Played in a 9ball tournament over the weekend and got to talking about aiming with a very good player. I told him that a friend of mine said I should talk to him about how he aims. The guy plays lights out pool, excellent ball pocketing skills and excellent position play and safety skills. When I asked how he aims he looked at me like I was asking for his bank account information. Lol. But when I mentioned fractional aiming he smiled. He ended up showing me exactly how he aims, said he started using the method about 4 years ago, and back then he played nowhere near the level he plays at now.
I was pleasantly surprised to learn that he uses the basic fractional quarters as main references and fine tunes from there by using fractional portions of his tip/ferrule, like SVB does. And we went to a table and he showed me how he does it.

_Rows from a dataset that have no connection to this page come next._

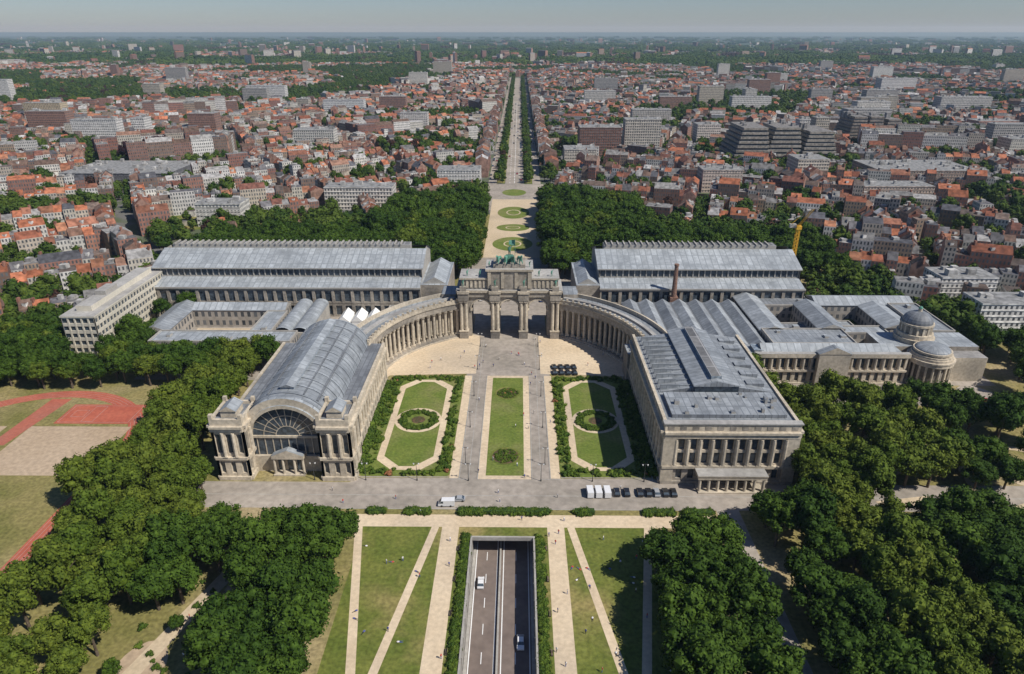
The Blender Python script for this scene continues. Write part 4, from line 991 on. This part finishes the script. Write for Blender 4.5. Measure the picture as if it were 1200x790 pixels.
for sx in (-1,1):
    for y in range(70,160,12):
        o=bpy.data.objects.new('park_bench',BM); LINK(o); o.location=(sx*12.7,y,.05); o.rotation_euler=(0,0,math.radians(90*sx))

# ---------------------------------------------------------------- sky, sun, haze, camera
EL=49
to_sun=Vector((.80*math.cos(math.radians(EL))/.918,-.45*math.cos(math.radians(EL))/.918,math.sin(math.radians(EL))))
w=bpy.data.worlds.new('World'); scene.world=w; w.use_nodes=True; nt=w.node_tree
bg=nt.nodes['Background']; sky=nt.nodes.new('ShaderNodeTexSky'); sky.sky_type='NISHITA'; sky.sun_disc=False
sky.sun_elevation=math.radians(EL); sky.sun_rotation=math.atan2(to_sun.x,to_sun.y); sky.air_density=1.0; sky.dust_density=.3; sky.ozone_density=3.0
tint=mix(nt,1.0,sky.outputs[0],(.87,.97,1.22),'MULTIPLY')
nt.links.new(tint,bg.inputs[0]); bg.inputs[1].default_value=.064
l=bpy.data.lights.new('sun','SUN'); l.energy=5.0; l.angle=math.radians(.5); l.color=(1,.955,.88)
s=bpy.data.objects.new('sun',l); LINK(s); s.rotation_euler=to_sun.to_track_quat('Z','Y').to_euler(); s.location=(200,-100,400)
b=MB(); M['haze']=bpy.data.materials.new('atmospheric_haze'); m=M['haze']; m.use_nodes=True; nt=m.node_tree; nt.nodes.clear()
out=nt.nodes.new('ShaderNodeOutputMaterial'); v=nt.nodes.new('ShaderNodeVolumeScatter'); v.inputs['Color'].default_value=(.54,.77,1,1); v.inputs['Density'].default_value=5.2e-5; v.inputs['Anisotropy'].default_value=.1
nt.links.new(v.outputs[0],out.inputs['Volume'])
b.box(-24000,24000,-2000,24000,-30,240,'haze',bot=True); b.build('atmosphere_haze')
cam=bpy.data.cameras.new('camera'); cam.lens=24; cam.sensor_width=36; cam.clip_end=200000; cam.clip_start=1
c=bpy.data.objects.new('camera',cam); LINK(c); c.location=(4.3,0,136); c.rotation_euler=(math.radians(90-24.17),0,math.radians(.573)); scene.camera=c
scene.view_settings.view_transform='Standard'; scene.view_settings.look='None'; scene.view_settings.exposure=0
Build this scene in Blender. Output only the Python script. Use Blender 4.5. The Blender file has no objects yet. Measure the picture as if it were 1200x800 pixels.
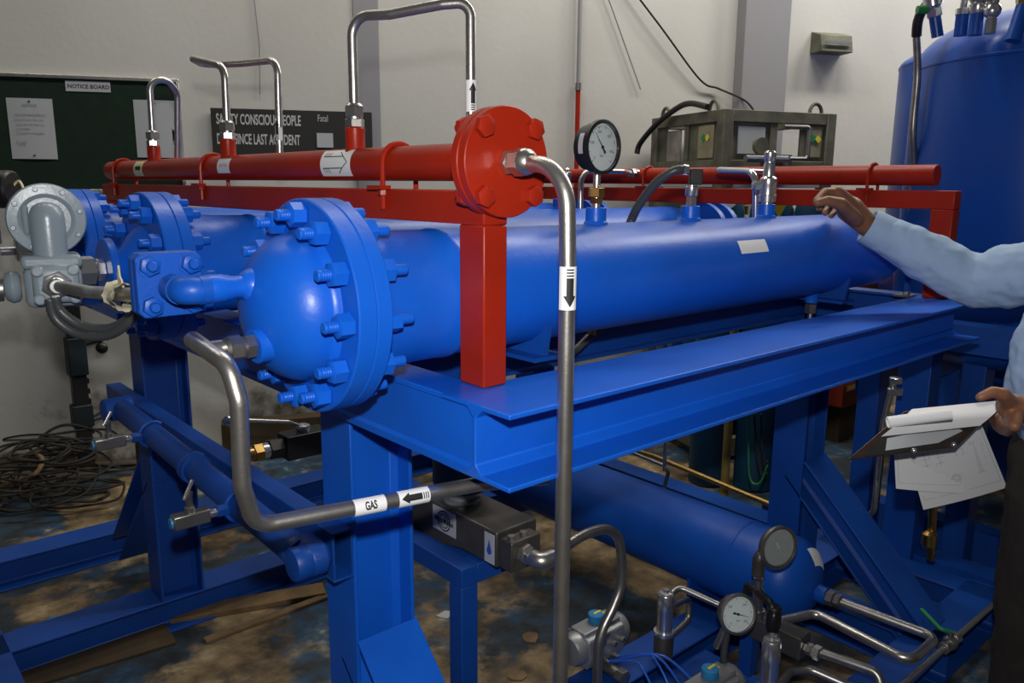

It was funny, because he could throw an ob and cb out there and immediately describe the process to get the exact aim line, from referencing the nearest quarter to dialing in with the tip/ferrule adjustment, asking himself each time, "is it thinner or thicker than this...".
Naturally it took him a few months of working with the method before he got really good with it. That's no surprise, as he was relying on traditional trial and error estimations to eventually build up his visual knowledge. When I told him I had a system that provided the shot line, right down to the fine tuning with the tip/ferrule, without having to guess or estimate which reference or which adjustment to make, he said he wished he'd had something like that years ago.
Now I'm thinking of that fortune cookie from yesterday....The years teach much which the days never know.
Consider aiming... We can acquire knowledge for this skill through experience, by trying and failing and trying again, over and over and over, day after day. And then, after a while (sometimes weeks or months or years), we finally gain enough knowledge needed to successfully perform the skill more often than not. And from then on we begin the rote/repetition process of wiring the brain to perform that skill automatically.
With trial and error, the individual days never contain the full knowledge, just as the fortune says. Instead, knowledge is accumulated over time. This is why learning a skill through trial and error is so time-consuming. If you have the knowledge immediately, from day one and every day afterwards, rather than having to slowly build up that knowledge over time, you could begin the rote process of wiring the brain from day one.